It was nearly 40 years ago since I first
discovered the music press. It was the
summer of 1974, and an older lad on the school bus gave me a copy of a brightly
coloured tabloid called Disc. I was entranced. Before then my only access to news about the
musicians who entranced and enthralled me was schoolyard word of mouth, and Top of the Pops on BBC1 for
half-an-hour every Thursday, when my old-fashioned and completely anti-pop
music father would deign to let me watch it. In the pages of Disc I found news, reviews, gossip and a
modicum of debate, and so the next Wednesday, instead of lining up for my lunch
like all the other diligent pupils of Bideford Grammar School ,
I pocketed my lunch money and snuck off into town to buy the next issue. To my
great joy I discovered that Disc
wasn’t the only one, and came back clasping my prizes; copies of Disc, Melody Maker, Sounds,and the New Musical
Express. I took them home hidden in
my school bag, and read them from cover to cover, over and over again. Thus began a weekly routine which I followed
until the mid-1980s when I transferred my allegiance to the newly arrived
glossy music and culture magazines like Q,
Select and Mojo.
I learnt a lot from the music magazines,
and I think that they shaped my young mind more than I would actually like to
admit. I paid more attention to what
people like Nick Kent, Mick Farren, and Charles Shaar Murray said, thought, and
did than I did my parents, teachers, or peers.

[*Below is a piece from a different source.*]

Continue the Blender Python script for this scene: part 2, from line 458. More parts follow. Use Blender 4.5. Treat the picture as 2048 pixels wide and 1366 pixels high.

For in my young mind the hip young gunslingers of the NME were my peers, and I wanted to I inhabit
the same world of anti-establishment, intellectual criticism as did they.
Nearly 40 years on and I find myself the
editor of this weekly newsletter, as well as a daily blog based around those
jolly nice people at Gonzo Multimedia.
Gonzo has such a diverse and rich back catalogue that I find myself like
the euphemistic kid in the candy store. Rob Ayling, the Gonzo big cheese, has
given me carte blanche to write what I want, as long as it is vaguely connected
with the Gonzo multiverse. So I have,
and I have dragged my poor long suffering wife, and my friends Richard Freeman,
Graham Inglis and Dave Curtis along for the ride. I have even co-opted Gonzo
guitar star Paul May of the mighty Atkins
May Project into writing gig reviews for us. But I want more.
I have always been somewhat OCD, and I
would admit that during my mis-spent youth I fetishised music to perhaps an
unhealthy extent, but I loved the music pages back then. And now I have the opportunity to build this
weekly newsletter into the same sort of anarchic, crazy-passionate mish-mash of
news, reviews, and debate that I used to love so much. I have already had
several respond to my call for new writers, and I shall be putting them to work
in the next few weeks. But do YOU fancy
trying your hand at being a rock journalist?
The contemporary music business has changed
beyond all recognition, and music may not ever be as socially and economically
as important as it once was. But emotionally, sociologically and spiritually it
still speaks to me, it still speaks to you, and I suspect it still speaks to a
lot of people. Gonzo is a fine example
of the new breed of record companies.